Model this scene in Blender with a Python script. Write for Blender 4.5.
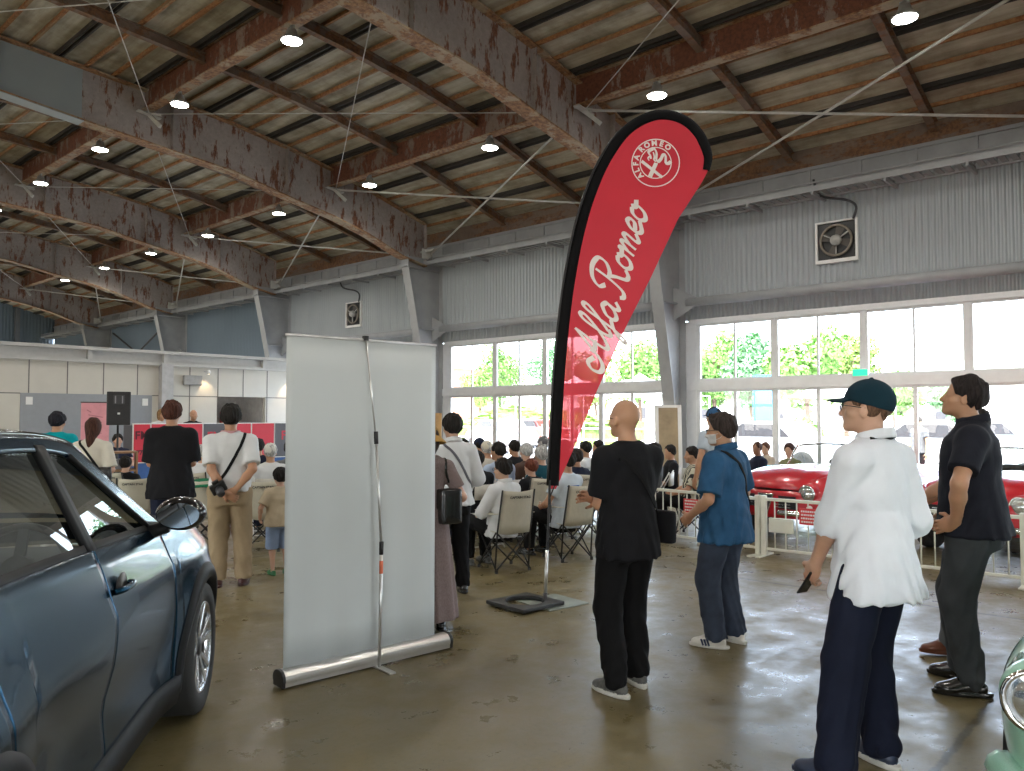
import bpy, bmesh, math, random
import numpy as np
from mathutils import Vector, Matrix
PI = math.pi
rad = math.radians
random.seed(7)
for o in list(bpy.data.objects): bpy.data.objects.remove(o)
SC = bpy.context.scene
COL = SC.collection
# ------------------------------------------------------------------ camera, sky, sun, exposure
EYE, AZ, PITCH, FPX = 1.6, rad(48.1), rad(2.2), 790.0
cam = bpy.data.cameras.new('camera'); cam.sensor_width = 36; cam.lens = 36 * FPX / 1024; cam.clip_end = 400; cam.clip_start = .05
camo = bpy.data.objects.new('camera', cam); COL.objects.link(camo); SC.camera = camo
camo.location = (0, 0, EYE); camo.rotation_euler = (PI/2 + PITCH, 0, -AZ)
w = bpy.data.worlds.new('sky'); SC.world = w; w.use_nodes = True
nt = w.node_tree; bg = nt.nodes['Background']
sky = nt.nodes.new('ShaderNodeTexSky'); sky.sky_type = 'NISHITA'; sky.sun_disc = False; sky.sun_elevation = rad(58); sky.sun_rotation = rad(250); sky.dust_density = 3
hz = nt.nodes.new('ShaderNodeMix'); hz.data_type = 'RGBA'; hz.inputs[0].default_value = .7; hz.inputs[7].default_value = (1, 1, 1, 1)
nt.links.new(sky.outputs[0], hz.inputs[6]); nt.links.new(hz.outputs[2], bg.inputs[0]); bg.inputs[1].default_value = 6.0
sd = bpy.data.lights.new('sun', 'SUN'); sd.energy = 22; sd.angle = rad(1); sd.color = (1, .96, .9)
so = bpy.data.objects.new('sun', sd); COL.objects.link(so); so.rotation_euler = (rad(32), 0, rad(200 + 50))
SC.view_settings.view_transform = 'Standard'; SC.view_settings.look = 'None'
SC.view_settings.gamma = 1; SC.view_settings.use_curve_mapping = False
SC.view_settings.exposure = 0.0
LAMP_POWER = 205
SC.cycles.max_bounces = 8; SC.cycles.transparent_max_bounces = 16; SC.cycles.sample_clamp_indirect = 4
SC.cycles.use_denoising = True
try: SC.cycles.use_light_tree = True
except Exception: pass
Fh = Vector((math.sin(AZ), math.cos(AZ), 0)); Rt = Vector((math.cos(AZ), -math.sin(AZ), 0))
def at(px, py, d):
    "world point seen at photo pixel (px, py) at horizontal depth d"
    x, y = (px - 512) / FPX, (385.5 - py) / FPX
    c, s = math.cos(PITCH), math.sin(PITCH)
    f, u = c - y * s, s + y * c
    k = d / f
    return Rt * (x * k) + Fh * d + Vector((0, 0, EYE + u * k))
def ground(px, d):
    p = at(px, 416, d); p.z = 0; return p
def camdir(lat, dep):
    "azimuth of a direction given as (sideways, away) from the camera"
    v = Rt * lat + Fh * dep
    return math.atan2(v.x, v.y)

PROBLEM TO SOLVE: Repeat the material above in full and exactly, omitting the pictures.

SOLUTION TO THE EXERCISE:
Model this scene in Blender with a Python script. Write for Blender 4.5.
import bpy, bmesh, math, random
import numpy as np
from mathutils import Vector, Matrix
PI = math.pi
rad = math.radians
random.seed(7)
for o in list(bpy.data.objects): bpy.data.objects.remove(o)
SC = bpy.context.scene
COL = SC.collection
# ------------------------------------------------------------------ camera, sky, sun, exposure
EYE, AZ, PITCH, FPX = 1.6, rad(48.1), rad(2.2), 790.0
cam = bpy.data.cameras.new('camera'); cam.sensor_width = 36; cam.lens = 36 * FPX / 1024; cam.clip_end = 400; cam.clip_start = .05
camo = bpy.data.objects.new('camera', cam); COL.objects.link(camo); SC.camera = camo
camo.location = (0, 0, EYE); camo.rotation_euler = (PI/2 + PITCH, 0, -AZ)
w = bpy.data.worlds.new('sky'); SC.world = w; w.use_nodes = True
nt = w.node_tree; bg = nt.nodes['Background']
sky = nt.nodes.new('ShaderNodeTexSky'); sky.sky_type = 'NISHITA'; sky.sun_disc = False; sky.sun_elevation = rad(58); sky.sun_rotation = rad(250); sky.dust_density = 3
hz = nt.nodes.new('ShaderNodeMix'); hz.data_type = 'RGBA'; hz.inputs[0].default_value = .7; hz.inputs[7].default_value = (1, 1, 1, 1)
nt.links.new(sky.outputs[0], hz.inputs[6]); nt.links.new(hz.outputs[2], bg.inputs[0]); bg.inputs[1].default_value = 6.0
sd = bpy.data.lights.new('sun', 'SUN'); sd.energy = 22; sd.angle = rad(1); sd.color = (1, .96, .9)
so = bpy.data.objects.new('sun', sd); COL.objects.link(so); so.rotation_euler = (rad(32), 0, rad(200 + 50))
SC.view_settings.view_transform = 'Standard'; SC.view_settings.look = 'None'
SC.view_settings.gamma = 1; SC.view_settings.use_curve_mapping = False
SC.view_settings.exposure = 0.0
LAMP_POWER = 205
SC.cycles.max_bounces = 8; SC.cycles.transparent_max_bounces = 16; SC.cycles.sample_clamp_indirect = 4
SC.cycles.use_denoising = True
try: SC.cycles.use_light_tree = True
except Exception: pass
Fh = Vector((math.sin(AZ), math.cos(AZ), 0)); Rt = Vector((math.cos(AZ), -math.sin(AZ), 0))
def at(px, py, d):
    "world point seen at photo pixel (px, py) at horizontal depth d"
    x, y = (px - 512) / FPX, (385.5 - py) / FPX
    c, s = math.cos(PITCH), math.sin(PITCH)
    f, u = c - y * s, s + y * c
    k = d / f
    return Rt * (x * k) + Fh * d + Vector((0, 0, EYE + u * k))
def ground(px, d):
    p = at(px, 416, d); p.z = 0; return p
def camdir(lat, dep):
    "azimuth of a direction given as (sideways, away) from the camera"
    v = Rt * lat + Fh * dep
    return math.atan2(v.x, v.y)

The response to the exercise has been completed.